Garfield is an inner-city school primarily made up of Black kids. Deuker is honest in describing the white, middle-class mindset that perceives “blacks and crime as going together” (133). “So,” Joe says, “when a white team plays a black team it’s doubly psyched out: the white team thinks the other guys are both better and meaner” (133). It is clear in the locker room before the game that all the Eastside players believe they are going to lose. A part of Joe is willing to lose to put the question of his soul to rest. Listening to the Garfield players in the other locker room, Joe becomes furious at his teammates for having given up before the game begins. He asks Raible for a one-minute team-only meeting. Joe speaks briefly, stirring a little enthusiasm among his teammates. The game is extremely rough and competitive. Raible has no real insight or understanding of the game to offer. Worn down at halftime, Joe and his team improvise and force Garfield to change their game. Weary as the game winds down, Eastside slowly loses its cushion until they lead by only one point. In the final seconds, Joe takes a charge, and Eastside wins to become 12-0. Lying in bed that night, Joe decides he must be getting supernatural assistance.
If Part 2 reflects Joe’s growing misery, Part 3 demonstrates Joe’s ascendancy. It begins with Joe offering his soul to the devil in return for a glorious full season of basketball and continues when he comes out of the gym and fearlessly faces down four boys who want to bully him. Things serendipitously fall into place for Joe, including the fluke injury of another player, giving Joe a spot on the varsity team.
The first basketball game reveals Joe’s reluctance to step up. He assumes initially that he will simply be allowed a few minutes of playing time. As much as anyone else, Joe is surprised when his last-minute heroics result in an initial one-point victory for Eastside.
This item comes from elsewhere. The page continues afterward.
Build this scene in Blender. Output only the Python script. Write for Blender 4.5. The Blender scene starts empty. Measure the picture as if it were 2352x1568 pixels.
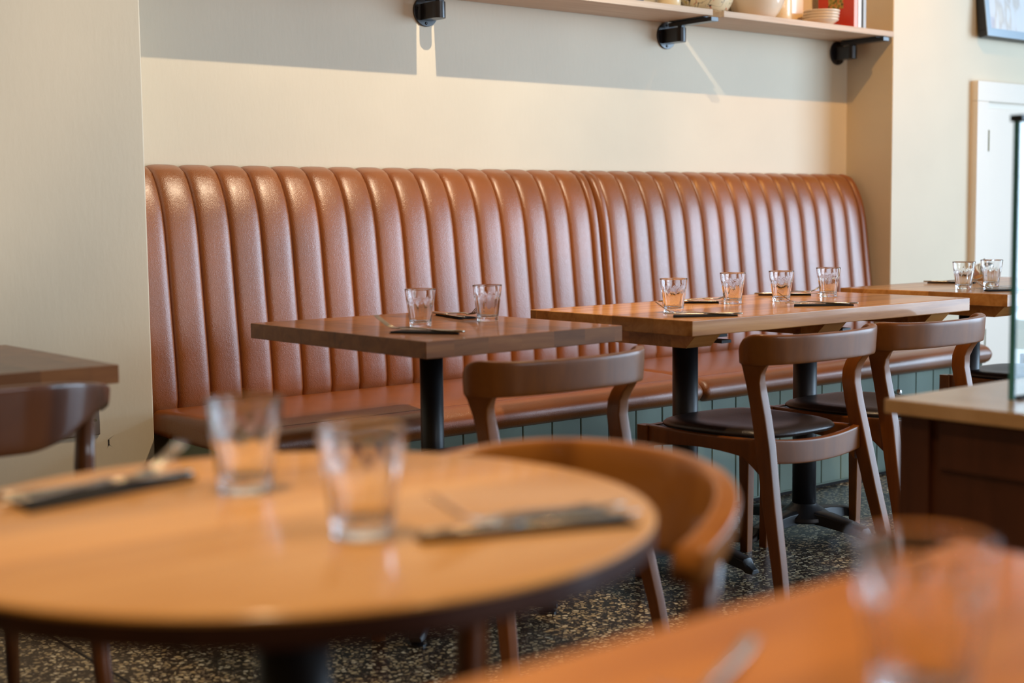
import bpy, bmesh, math, random
from mathutils import Vector, Matrix
random.seed(7)
PI = math.pi
C = bpy.context.scene.collection
SC = bpy.context.scene

# ------------------------------------------------------------------ camera, world, lights, exposure
def setup_camera():
    cam = bpy.data.cameras.new('camera')
    ob = bpy.data.objects.new('camera', cam); C.objects.link(ob)
    cam.sensor_width = 36.0; cam.sensor_fit = 'HORIZONTAL'
    cam.lens = 36.0 * 3230.9 / 2352.0
    pitch, yaw, roll = math.radians(5.18929), math.radians(39.59574), math.radians(-0.66894)
    cy, sy, cp, sp = math.cos(yaw), math.sin(yaw), math.cos(pitch), math.sin(pitch)
    fw = Vector((sy * cp, cy * cp, -sp)); r = Vector((cy, -sy, 0)); u = r.cross(fw)
    c, s = math.cos(roll), math.sin(roll)
    r2 = r * c + u * s; u2 = u * c - r * s
    m = Matrix((r2, u2, -fw)).transposed().to_4x4()
    m.translation = Vector((0, 0, 1.03))
    ob.matrix_world = m
    cam.dof.use_dof = True; cam.dof.focus_distance = 4.25; cam.dof.aperture_fstop = 2.45
    cam.clip_start = 0.05
    SC.camera = ob
setup_camera()

world = bpy.data.worlds.new('world'); SC.world = world; world.use_nodes = True
bg = world.node_tree.nodes['Background']
bg.inputs[0].default_value = (1.0, 0.55, 0.17, 1); bg.inputs[1].default_value = 0.21

def area(name, loc, target, sx, sy, power, color, spread=180):
    l = bpy.data.lights.new(name, 'AREA'); l.shape = 'RECTANGLE'; l.size = sx; l.size_y = sy
    l.energy = power; l.color = color; l.spread = math.radians(spread)
    o = bpy.data.objects.new(name, l); C.objects.link(o); o.location = loc
    d = Vector(target) - Vector(loc); o.rotation_euler = d.to_track_quat('-Z', 'Y').to_euler()
    return o
def spot(name, loc, target, power, color, size=70, blend=0.6, rad=0.02):
    l = bpy.data.lights.new(name, 'SPOT'); l.energy = power; l.color = color
    l.spot_size = math.radians(size); l.spot_blend = blend; l.shadow_soft_size = rad
    o = bpy.data.objects.new(name, l); C.objects.link(o); o.location = loc
    d = Vector(target) - Vector(loc); o.rotation_euler = d.to_track_quat('-Z', 'Y').to_euler()
    return o
DAY = (0.56, 0.77, 1.0)
WARM = (1.0, 0.62, 0.29)
# the shopfront windows on the right (daylight)
area('daylight_shopfront', (8.38, -0.75, 1.60), (0, -0.75, 1.60), 5.3, 2.6, 470, DAY)
area('daylight_street_window', (3.6, -4.6, 1.9), (3.2, 0, 1.6), 3.6, 1.4, 80, (0.85, 0.9, 1.0))
# ceiling spot lamps, and one added fill spot for the left pier
spot('ceiling_spot_bench', (2.94, 2.68, 2.93), (2.94, 4.0, 1.25), 125, (1.0, 0.79, 0.56), 110, 0.9, 0.012)
spot('ceiling_spot_corner', (4.82, 2.68, 2.93), (5.25, 4.0, 1.2), 78, (1.0, 0.50, 0.13), 76, 0.9, 0.012)
spot('fill_spot_left_pier', (1.5, -1.7, 2.93), (0.42, 3.7, 1.80), 270, (1.0, 0.78, 0.58), 30, 0.5, 0.04)  # added fill that brightens the left pier, not a lamp of the room
spot('ceiling_spot_round', (0.5, 1.2, 2.93), (0.6, 1.1, 0.7), 124, (1.0, 0.72, 0.42), 80, 0.8, 0.06)
spot('ceiling_spot_table', (2.9, 2.3, 2.93), (2.9, 2.7, 0.7), 85, WARM, 84, 0.8, 0.04)
spot('ceiling_spot_front', (1.3, 0.2, 2.93), (0.9, 0.5, 0.7), 60, WARM, 80, 0.8, 0.05)

SC.view_settings.view_transform = 'Standard'
SC.view_settings.look = 'None'
SC.view_settings.exposure = 0.15
SC.view_settings.gamma = 1.0
SC.view_settings.use_curve_mapping = False
cy_ = SC.cycles
cy_.use_denoising = True
cy_.max_bounces = 14; cy_.transmission_bounces = 12; cy_.glossy_bounces = 6; cy_.diffuse_bounces = 4
cy_.transparent_max_bounces = 12
cy_.sample_clamp_indirect = 6.0
cy_.blur_glossy = 0.5

# ------------------------------------------------------------------ materials
def new_mat(name):
    m = bpy.data.materials.new(name); m.use_nodes = True
    nt = m.node_tree; b = nt.nodes['Principled BSDF']
    return m, nt, b
def N(nt, t, **kw):
    n = nt.nodes.new(t)
    for k, v in kw.items(): setattr(n, k, v)
    return n
def coords(nt, scale=(1, 1, 1), rot=(0, 0, 0), kind='Object'):
    tc = N(nt, 'ShaderNodeTexCoord'); mp = N(nt, 'ShaderNodeMapping')
    mp.inputs['Scale'].default_value = scale; mp.inputs['Rotation'].default_value = rot
    nt.links.new(tc.outputs[kind], mp.inputs['Vector']); return mp.outputs['Vector']
def ramp(nt, fac, stops, interp='LINEAR'):
    r = N(nt, 'ShaderNodeValToRGB'); r.color_ramp.interpolation = interp
    while len(r.color_ramp.elements) < len(stops): r.color_ramp.elements.new(0.5)
    for e, (p, c) in zip(r.color_ramp.elements, stops):
        e.position = p; e.color = (*c, 1) if len(c) == 3 else c
    nt.links.new(fac, r.inputs[0]); return r.outputs[0]
def bump(nt, b, h, strength, dist=0.01):
    n = N(nt, 'ShaderNodeBump'); n.inputs['Strength'].default_value = strength
    n.inputs['Distance'].default_value = dist
    nt.links.new(h, n.inputs['Height']); nt.links.new(n.outputs[0], b.inputs['Normal'])
def plain(name, col, rough=0.5, metal=0.0, coat=0.0, spec=0.5, noise=0.0):
    m, nt, b = new_mat(name)
    b.inputs['Roughness'].default_value = rough; b.inputs['Metallic'].default_value = metal
    b.inputs['Coat Weight'].default_value = coat; b.inputs['Specular IOR Level'].default_value = spec
    nz = N(nt, 'ShaderNodeTexNoise'); nz.inputs['Scale'].default_value = 14; nz.inputs['Detail'].default_value = 5
    nt.links.new(coords(nt), nz.inputs['Vector'])
    k = 1 - noise; q = 1 + noise
    c = ramp(nt, nz.outputs[0], [(0.3, tuple(x * k for x in col)), (0.7, tuple(min(1, x * q) for x in col))])
    nt.links.new(c, b.inputs['Base Color'])
    return m
def paint(name, col, rough=0.55, var=0.04, bmp=0.12):
    m, nt, b = new_mat(name)
    v = coords(nt, kind='Object')
    n1 = N(nt, 'ShaderNodeTexNoise'); n1.inputs['Scale'].default_value = 2.2; n1.inputs['Detail'].default_value = 6
    nt.links.new(v, n1.inputs['Vector'])
    c = ramp(nt, n1.outputs[0], [(0.3, tuple(x * (1 - var) for x in col)), (0.7, tuple(min(1, x * (1 + var)) for x in col))])
    nt.links.new(c, b.inputs['Base Color'])
    n2 = N(nt, 'ShaderNodeTexNoise'); n2.inputs['Scale'].default_value = 60; n2.inputs['Detail'].default_value = 8
    nt.links.new(coords(nt, (1, 1, 0.35)), n2.inputs['Vector'])
    bump(nt, b, n2.outputs[0], bmp, 0.004)
    b.inputs['Roughness'].default_value = rough; b.inputs['Specular IOR Level'].default_value = 0.35
    return m
def wood(name, c1, c2, c3, scale=(2.2, 26, 26), rough=0.5, coat=0.25, coat_rough=0.2, planks=0.0, plank_axis='Y', bmp=0.05, knots=0.0, detail=7):
    m, nt, b = new_mat(name)
    v = coords(nt, scale)
    n1 = N(nt, 'ShaderNodeTexNoise'); n1.inputs['Scale'].default_value = 1.0; n1.inputs['Detail'].default_value = detail
    n1.inputs['Distortion'].default_value = 0.7; n1.inputs['Roughness'].default_value = 0.6
    vec = v
    col_shift = None
    if planks:
        tc = N(nt, 'ShaderNodeTexCoord'); sx = N(nt, 'ShaderNodeSeparateXYZ'); nt.links.new(tc.outputs['Object'], sx.inputs[0])
        dv = N(nt, 'ShaderNodeMath', operation='DIVIDE'); dv.inputs[1].default_value = planks
        of = N(nt, 'ShaderNodeMath', operation='ADD'); of.inputs[1].default_value = 0.021; nt.links.new(sx.outputs[plank_axis], of.inputs[0]); nt.links.new(of.outputs[0], dv.inputs[0])
        fl = N(nt, 'ShaderNodeMath', operation='FLOOR'); nt.links.new(dv.outputs[0], fl.inputs[0])
        wn = N(nt, 'ShaderNodeTexWhiteNoise', noise_dimensions='1D'); nt.links.new(fl.outputs[0], wn.inputs['W'])
        ad = N(nt, 'ShaderNodeVectorMath', operation='ADD'); nt.links.new(v, ad.inputs[0])
        sc = N(nt, 'ShaderNodeVectorMath', operation='SCALE'); sc.inputs['Scale'].default_value = 40
        nt.links.new(wn.outputs['Color'], sc.inputs[0]); nt.links.new(sc.outputs[0], ad.inputs[1])
        vec = ad.outputs[0]; col_shift = wn.outputs['Value']
    nt.links.new(vec, n1.inputs['Vector'])
    c = ramp(nt, n1.outputs[0], [(0.28, c1), (0.5, c2), (0.72, c3)])
    if col_shift is not None:
        mx = N(nt, 'ShaderNodeHueSaturation')
        mr = N(nt, 'ShaderNodeMapRange'); mr.inputs['To Min'].default_value = 0.78; mr.inputs['To Max'].default_value = 1.2
        nt.links.new(col_shift, mr.inputs['Value']); nt.links.new(mr.outputs[0], mx.inputs['Value'])
        nt.links.new(c, mx.inputs['Color']); c = mx.outputs[0]
    nt.links.new(c, b.inputs['Base Color'])
    b.inputs['Roughness'].default_value = rough
    b.inputs['Coat Weight'].default_value = coat; b.inputs['Coat Roughness'].default_value = coat_rough
    b.inputs['Specular IOR Level'].default_value = 0.25
    bump(nt, b, n1.outputs[0], bmp, 0.004)
    return m
def leather(name, col, rough=0.36, bscale=240, bstr=0.35, spec=0.6, coat=0.0):
    m, nt, b = new_mat(name)
    v = coords(nt)
    n0 = N(nt, 'ShaderNodeTexNoise'); n0.inputs['Scale'].default_value = 5; n0.inputs['Detail'].default_value = 5
    nt.links.new(v, n0.inputs['Vector'])
    c = ramp(nt, n0.outputs[0], [(0.3, tuple(x * 0.86 for x in col)), (0.7, tuple(min(1, x * 1.14) for x in col))])
    nt.links.new(c, b.inputs['Base Color'])
    vo = N(nt, 'ShaderNodeTexVoronoi', feature='DISTANCE_TO_EDGE'); vo.inputs['Scale'].default_value = bscale
    nz = N(nt, 'ShaderNodeTexNoise'); nz.inputs['Scale'].default_value = 70; nz.inputs['Detail'].default_value = 6; nz.inputs['Distortion'].default_value = 2.0
    nt.links.new(coords(nt, (1, 1, 0.6)), nz.inputs['Vector'])
    nt.links.new(v, vo.inputs['Vector'])
    ad = N(nt, 'ShaderNodeMath', operation='ADD'); nt.links.new(vo.outputs['Distance'], ad.inputs[0]); nt.links.new(nz.outputs[0], ad.inputs[1])
    bump(nt, b, ad.outputs[0], bstr, 0.0022)
    b.inputs['Roughness'].default_value = rough; b.inputs['Specular IOR Level'].default_value = spec
    b.inputs['Coat Weight'].default_value = coat; b.inputs['Coat Roughness'].default_value = 0.30
    return m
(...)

For fans of basketball, these chapters describing the games Eastside plays are quite revelatory. Deuker describes the ebb and flow of the contest from the perspective of players on the court in a way spectators seldom grasp. He also reveals Joe’s gradual shift from second string to first string to first choice for shooting the ball. Joe’s emergence is not mercurial but rather takes place in fits and starts with missteps. It is not as if the devil is causing every shot Joe takes to fall through the hoop. The distinction means Joe is growing rather than that he is already a complete, dominate player.
In the classroom, as the English students conclude their study of Doctor Faustus, discussion of his damnation brings the subject of recompense home to Joe. He wonders what hell must really be like. He considers the possibility that, if hell is where you get exactly what you want, he might already be in hell. He struggles as well with the notion that Faustus’s damnation cut him off from human fellowship. This ironically comes at a moment when John tells him the team is dependent upon Joe and will only do as well as he does. From this point forward in the story, there are references in Joe’s life that mirror that of Faustus—such as his mother, like Faustus, procuring grapes from India—that cause Joe to perceive that the devil is present and observing.
The Garfield game, the final one before league play begins, is a turning point for Joe in two ways. It is the first time he verbally asserts himself as a leader by giving a pep talk. He also totally abandons Raible’s game plan and guides the team into a narrow victory. Deuker is unsparing in describing the racial overtones of inner-city versus suburban basketball as he describes the Garfield game, and Joe is candid and revealing in his comments.